La bataille sur le fond attendue depuis fin janvier sur la compatibilité du monopole des instances sportives avec le droit européen de la concurrence va enfin s'ouvrir à Luxembourg, où siège la CJUE qui vient d'être saisie par un juge espagnol.
Malgré le retrait rapide de neuf des douze clubs initiateurs de ce projet qui a fait trembler sur ses bases le football européen, Florentino Perez, le patron du Real Madrid et du projet de Super Ligue, n'a pas dit son dernier mot: d'après un document que l'AFP a pu consulter jeudi, un tribunal de commerce de Madrid a transmis une question préjudicielle à la CJUE. Il veut qu'elle lui dise si la FIFA et l'UEFA ont violé les articles 101 et 102 du Traité sur le fonctionnement de l'Union européenne (TFUE), qui interdisent les monopoles.
Dans son ordonnance, le juge Manuel Ruiz de Lara demande à la justice européenne si les menaces de sanctions brandies par la FIFA et l'UEFA envers les membres de la Super Ligue pourraient "entrer dans le cadre" des quelques exceptions édictées dans ces articles. Le juge relève toutefois que l'opposition à ce championnat fermé entrave "la concurrence potentielle du marché" et limite "le choix du consommateur".
- Du terrain aux tribunaux ? -
Par mesure de précaution, ce même magistrat espagnol avait déjà interdit le 20 avril dernier à l'UEFA d'ordonner des sanctions envers les clubs participants à la Super Ligue européenne, ainsi que de prendre n'importe quelle mesure pouvant empêcher la préparation et la création de cette dernière, dans l'attente d'une décision au fond.
"Le jugement aura un gros impact sur la clarification conceptuelle et l'approbation future de ligues alternatives. Il confirmera (ou non) que l'UEFA a le droit de réguler l'accès au marché organisationnel en opposant des restrictions dans l'intérêt du public", a indiqué mercredi sur Twitter Katarina Pijetlovic, chercheuse en droit du sport à l'Université de Manchester et spécialiste des ligues fermées.
La question est cruciale pour la régulation du sport continental, bien au-delà du football, puisqu'elle opposera la défense du monopole des instances et la prétention d'acteurs privés à créer leurs propres compétitions.
Elle pourrait également déboucher sur le terrain politique puisque la France et l'Angleterre avaient fait connaître leur opposition à la Super Ligue.
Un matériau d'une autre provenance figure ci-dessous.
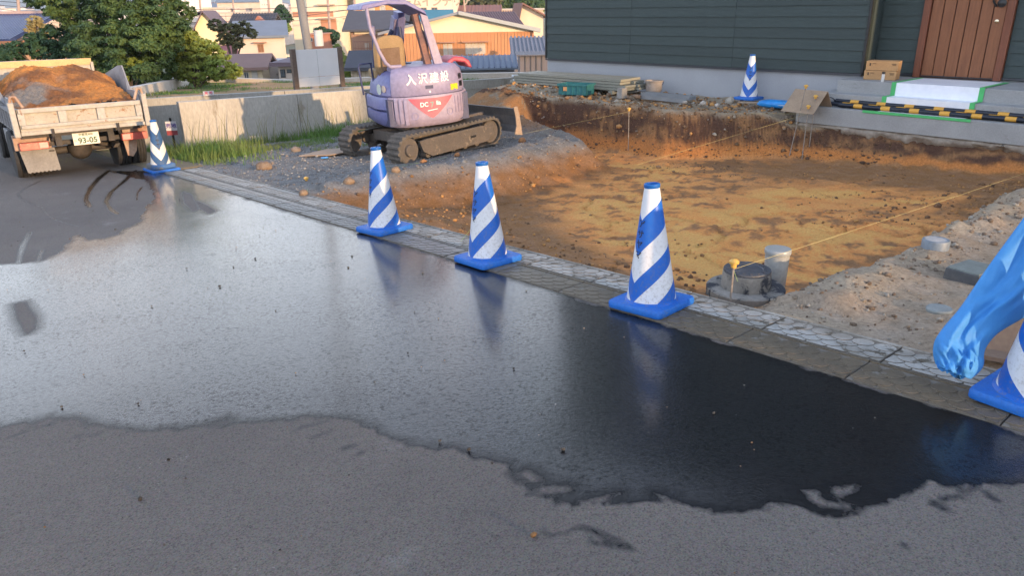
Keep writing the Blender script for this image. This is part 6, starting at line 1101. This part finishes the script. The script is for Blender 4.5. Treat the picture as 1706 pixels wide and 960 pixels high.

Londres a même promis de n'écarter "aucune mesure" pour stopper un tel projet, "y compris l'option législative".
- L'UEFA lance les hostilités -
Mercredi, l'UEFA avait lancé les hostilités en engageant des poursuites disciplinaires contre le Real Madrid, le FC Barcelone et la Juventus Turin, les trois derniers mutins du projet de Super Ligue européenne, concurrente de la Ligue des champions.
Parmi l'éventail de sanctions prévues par les statuts de l'UEFA, les plus lourdes pour les clubs sont "l'exclusion de compétitions en cours et/ou de compétitions futures" et, pour les dirigeants, "l'interdiction de toute activité relative au football".
Vendredi, l'UEFA avait déjà négocié de légères sanctions financières avec les neuf clubs des douze membres initiaux qui y avaient renoncé, et les avait réintégrés dans son giron.
Pourtant, en saisissant la justice européenne, le juge espagnol rappelle que l'article 101 du TFUE interdit les pratiques "qui ont pour objet ou pour effet d'empêcher, de réfréner ou de falsifier le jeu de concurrence au sein d'un marché", même s'il existe des exceptions.
En annonçant dans la nuit du 18 au 19 avril leur propre "Super Ligue" privée, à la veille d'une réforme très attendue de la Ligue des champions, ses douze promoteurs ont chamboulé le football européen et menacé l'existence même de l'UEFA.
Le retrait progressif des six participants anglais, au bout de 48 heures, a entraîné la mise en sommeil du projet, et neuf des mutins ont fait amende honorable auprès de l'UEFA en acceptant vendredi de payer ensemble 15 millions d'euros et de renoncer à 5% de leur manne européenne pour une saison.